C4 : Quelles sont les problématiques sociales les plus importantes ?

• EDR : Il y en a plusieurs, mais le but, c’est de permettre aux gens —qu’ils soient âgés, malades, …— de continuer à vivre dans la dignité, et d’avoir une sécurité sociale qui les protège. La sécurité sociale est le patrimoine de ceux qui n’en ont pas.

• JMJ : Il faut améliorer les logements sociaux, et aussi, au niveau de l’emploi, remotiver, remettre le pied à l’étrier. Il faut comprendre la frustration des chômeurs, nombreux, à qui on répète qu’il y a beaucoup d’emploi disponible… et qui entendent parler des salaires indécents de quelques uns. C’est le rôle de l’Etat d’encourager le développement de l’économie mais aussi de permettre une plus juste redistribution des richesses.

• JM : Il n’y a pas beaucoup de sens à départager les urgences sociales. Nous défendons un projet de société complet et cohérent. Mais dans le contexte actuel 4 défis peuvent être mis en exergue : le défi socio-économique, le défi démographique, le défi environnemental, et enfin le défi du sens. A ces 4 défis s’ajoute malheureusement la contrainte institutionnelle. La crise communautaire n’est
toujours pas résolue. La crise rend plus que jamais nécessaire de s’opposer au repli nationaliste ou communautaire. Nous devons défendre de manière volontariste la solidarité entre les personnes, par-delà les clivages linguistiques. Nous devons également maintenir notre attachement à l’image d’un pays riche de ses diversités culturelles.

• DR : La principale se trouve dans le Tiers-Monde, en Afrique. Si chez nous on parle de pouvoir d’achat, là on parle de survie. Il faut donc travailler à la redistribution: faire en sorte que ceux qui ont les épaules plus larges contribuent à aider les plus pauvres à avoir un niveau de vie décent. La solidarité doit être à la fois dans le rapport Nord-Sud, mais aussi dans nos sociétés, même si nos problèmes de pouvoir d’achat sont des problèmes de sociétés développées…
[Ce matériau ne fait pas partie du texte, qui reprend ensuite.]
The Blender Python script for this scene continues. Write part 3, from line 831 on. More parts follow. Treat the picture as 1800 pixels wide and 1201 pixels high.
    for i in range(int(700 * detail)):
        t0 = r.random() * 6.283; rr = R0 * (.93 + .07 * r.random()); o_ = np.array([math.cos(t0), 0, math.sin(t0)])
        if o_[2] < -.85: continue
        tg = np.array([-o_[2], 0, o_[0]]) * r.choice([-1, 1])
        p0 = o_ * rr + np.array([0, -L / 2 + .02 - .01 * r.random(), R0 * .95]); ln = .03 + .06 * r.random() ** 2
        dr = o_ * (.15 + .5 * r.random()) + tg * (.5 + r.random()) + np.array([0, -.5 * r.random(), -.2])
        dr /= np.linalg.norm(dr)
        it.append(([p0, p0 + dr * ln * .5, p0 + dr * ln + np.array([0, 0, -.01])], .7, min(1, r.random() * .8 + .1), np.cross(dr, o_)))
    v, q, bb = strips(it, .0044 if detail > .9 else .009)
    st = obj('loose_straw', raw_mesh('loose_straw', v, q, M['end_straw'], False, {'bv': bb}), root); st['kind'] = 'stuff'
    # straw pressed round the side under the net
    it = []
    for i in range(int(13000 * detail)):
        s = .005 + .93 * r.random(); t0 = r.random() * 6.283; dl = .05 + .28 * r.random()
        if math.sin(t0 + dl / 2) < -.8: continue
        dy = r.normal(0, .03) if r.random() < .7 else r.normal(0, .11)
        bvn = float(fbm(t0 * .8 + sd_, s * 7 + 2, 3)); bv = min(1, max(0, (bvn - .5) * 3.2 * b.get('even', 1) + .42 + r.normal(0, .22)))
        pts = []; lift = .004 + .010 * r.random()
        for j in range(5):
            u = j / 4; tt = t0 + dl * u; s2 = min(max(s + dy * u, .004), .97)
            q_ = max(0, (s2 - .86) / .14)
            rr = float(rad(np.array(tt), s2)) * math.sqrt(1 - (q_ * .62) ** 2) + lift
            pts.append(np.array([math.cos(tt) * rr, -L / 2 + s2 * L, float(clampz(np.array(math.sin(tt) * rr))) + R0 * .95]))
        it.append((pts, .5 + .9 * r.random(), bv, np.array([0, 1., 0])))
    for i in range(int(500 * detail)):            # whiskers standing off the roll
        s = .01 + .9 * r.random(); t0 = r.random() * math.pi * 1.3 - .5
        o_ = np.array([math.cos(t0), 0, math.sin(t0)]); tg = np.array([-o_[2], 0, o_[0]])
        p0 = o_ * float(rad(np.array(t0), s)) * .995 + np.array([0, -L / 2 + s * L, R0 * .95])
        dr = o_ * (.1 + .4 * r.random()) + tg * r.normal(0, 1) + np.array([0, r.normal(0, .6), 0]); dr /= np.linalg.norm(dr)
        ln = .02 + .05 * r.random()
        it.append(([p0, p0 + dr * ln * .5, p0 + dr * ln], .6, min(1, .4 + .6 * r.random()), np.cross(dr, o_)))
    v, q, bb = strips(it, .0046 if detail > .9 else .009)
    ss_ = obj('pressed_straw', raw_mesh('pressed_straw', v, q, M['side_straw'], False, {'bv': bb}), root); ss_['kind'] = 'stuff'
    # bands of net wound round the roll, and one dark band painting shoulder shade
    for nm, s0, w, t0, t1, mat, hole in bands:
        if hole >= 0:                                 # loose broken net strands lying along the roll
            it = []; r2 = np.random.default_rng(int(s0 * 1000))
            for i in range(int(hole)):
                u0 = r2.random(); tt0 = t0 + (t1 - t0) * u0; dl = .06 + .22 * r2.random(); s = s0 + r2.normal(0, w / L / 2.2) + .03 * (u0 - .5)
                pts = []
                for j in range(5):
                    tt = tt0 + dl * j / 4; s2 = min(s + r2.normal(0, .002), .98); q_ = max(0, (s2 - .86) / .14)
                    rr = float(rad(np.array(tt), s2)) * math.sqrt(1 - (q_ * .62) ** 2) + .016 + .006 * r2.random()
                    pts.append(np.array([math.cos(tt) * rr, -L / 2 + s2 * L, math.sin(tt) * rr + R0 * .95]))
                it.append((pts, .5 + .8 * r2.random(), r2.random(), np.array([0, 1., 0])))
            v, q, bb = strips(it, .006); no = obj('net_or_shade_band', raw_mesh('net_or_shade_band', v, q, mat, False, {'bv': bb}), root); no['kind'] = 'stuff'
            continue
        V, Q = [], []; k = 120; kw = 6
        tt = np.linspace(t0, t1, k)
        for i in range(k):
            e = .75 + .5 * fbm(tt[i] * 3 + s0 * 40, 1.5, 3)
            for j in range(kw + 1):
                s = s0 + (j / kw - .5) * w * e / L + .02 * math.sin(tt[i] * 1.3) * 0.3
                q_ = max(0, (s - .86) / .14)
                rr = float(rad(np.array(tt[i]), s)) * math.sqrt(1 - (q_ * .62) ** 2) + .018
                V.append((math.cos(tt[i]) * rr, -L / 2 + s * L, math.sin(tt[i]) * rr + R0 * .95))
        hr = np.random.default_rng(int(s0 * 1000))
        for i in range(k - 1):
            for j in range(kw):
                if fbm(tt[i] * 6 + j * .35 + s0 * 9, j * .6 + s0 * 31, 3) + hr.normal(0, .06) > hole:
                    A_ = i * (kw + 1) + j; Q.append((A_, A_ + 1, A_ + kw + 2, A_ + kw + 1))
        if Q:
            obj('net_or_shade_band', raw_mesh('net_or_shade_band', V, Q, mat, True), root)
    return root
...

C4 : Qu’est-ce qu’être un leader politique aujourd’hui?

• DR : Faire passer ses idées dans la réalité.

• JM : Un vrai leader politique doit parvenir à porter un projet de société.
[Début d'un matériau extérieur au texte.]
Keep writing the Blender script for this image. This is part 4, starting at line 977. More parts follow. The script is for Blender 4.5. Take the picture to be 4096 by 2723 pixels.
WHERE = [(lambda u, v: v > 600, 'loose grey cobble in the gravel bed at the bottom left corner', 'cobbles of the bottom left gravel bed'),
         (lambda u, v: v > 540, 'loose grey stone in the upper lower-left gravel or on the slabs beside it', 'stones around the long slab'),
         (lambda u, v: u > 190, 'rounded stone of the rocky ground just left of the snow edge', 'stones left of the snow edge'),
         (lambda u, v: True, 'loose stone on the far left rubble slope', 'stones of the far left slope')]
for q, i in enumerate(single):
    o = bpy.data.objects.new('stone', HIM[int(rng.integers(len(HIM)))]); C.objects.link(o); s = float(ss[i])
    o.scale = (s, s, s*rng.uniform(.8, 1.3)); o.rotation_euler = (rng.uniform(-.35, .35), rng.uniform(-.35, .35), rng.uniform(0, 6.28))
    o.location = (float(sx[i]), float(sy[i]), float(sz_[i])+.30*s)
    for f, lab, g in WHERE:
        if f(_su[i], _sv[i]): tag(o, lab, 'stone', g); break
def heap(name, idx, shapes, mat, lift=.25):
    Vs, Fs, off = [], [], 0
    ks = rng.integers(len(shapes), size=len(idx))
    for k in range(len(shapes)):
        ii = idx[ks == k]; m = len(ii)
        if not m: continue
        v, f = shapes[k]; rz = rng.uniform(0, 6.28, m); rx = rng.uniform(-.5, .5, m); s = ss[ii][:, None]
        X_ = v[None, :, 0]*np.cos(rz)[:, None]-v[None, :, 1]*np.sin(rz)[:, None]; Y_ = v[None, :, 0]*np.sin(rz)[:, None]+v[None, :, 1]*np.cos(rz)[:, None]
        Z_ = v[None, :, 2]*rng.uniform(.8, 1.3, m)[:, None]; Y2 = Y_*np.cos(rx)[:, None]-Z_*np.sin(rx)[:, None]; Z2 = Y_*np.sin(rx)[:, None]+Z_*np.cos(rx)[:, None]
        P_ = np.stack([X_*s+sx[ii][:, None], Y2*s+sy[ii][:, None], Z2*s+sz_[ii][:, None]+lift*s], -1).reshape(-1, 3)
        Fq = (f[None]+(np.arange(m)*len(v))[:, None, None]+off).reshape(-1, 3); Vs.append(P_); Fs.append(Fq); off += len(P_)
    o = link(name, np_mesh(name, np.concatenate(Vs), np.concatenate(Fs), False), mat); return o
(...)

• JMJ : Ne pas considérer son parti comme le nombril du monde.

• EDR : C’est formuler des propositions positives et concrètes, quelles que soient les circonstances.

C4 : Que signifie être politiquement incorrect pour un homme ou une femme politique ?

• EDR : Ce sont des termes que je ne connais pas, je n’y comprends rien du tout, ce sont des couillonades (sic)! Mon comportement a toujours été de dire la vérité dans chaque circonstance, à ma façon, peu m’importe qu’on le juge politiquement correct ou incorrect. La situation est suffisamment difficile pour agir de façon correcte sans se préoccuper de ce que d’autres pourraient penser de concepts qui me dépassent.

• JMJ : C’est avoir un comportement inverse à ses idées, et c’est aussi profiter du pouvoir pour faire du favoritisme. S’il y a une raison pour laquelle je me suis engagé en politique, c’est parce que je ne supportais pas de voir certains passer avant d’autres parce qu’ils ont la carte d’un parti ou connaissent la bonne personne. J’ai choisi la politique pour lutter contre les inégalités, et je pense continuer ainsi toute ma vie.

• JM : Mentir. Que cela soit à ses partenaires politiques ou aux citoyens. Le politique souffre aujourd’hui gravement de la perte de confiance de la société civile. Il faut absolument rétablir celle-ci et cela demande de chaque représentant politique une grande intégrité. La démagogie est une des formes les plus courantes de mensonge actuellement. Lorsqu’un homme politique veut faire croire aux citoyens qu’il va pouvoir tout solutionner en accédant au pouvoir, il est politiquement incorrect.

• DR : C’est essentiellement ne pas tenir sa parole, ne pas agir en adéquation avec ses idées et ses projets. Pour le reste, à chacun son style et sa façon de se présenter.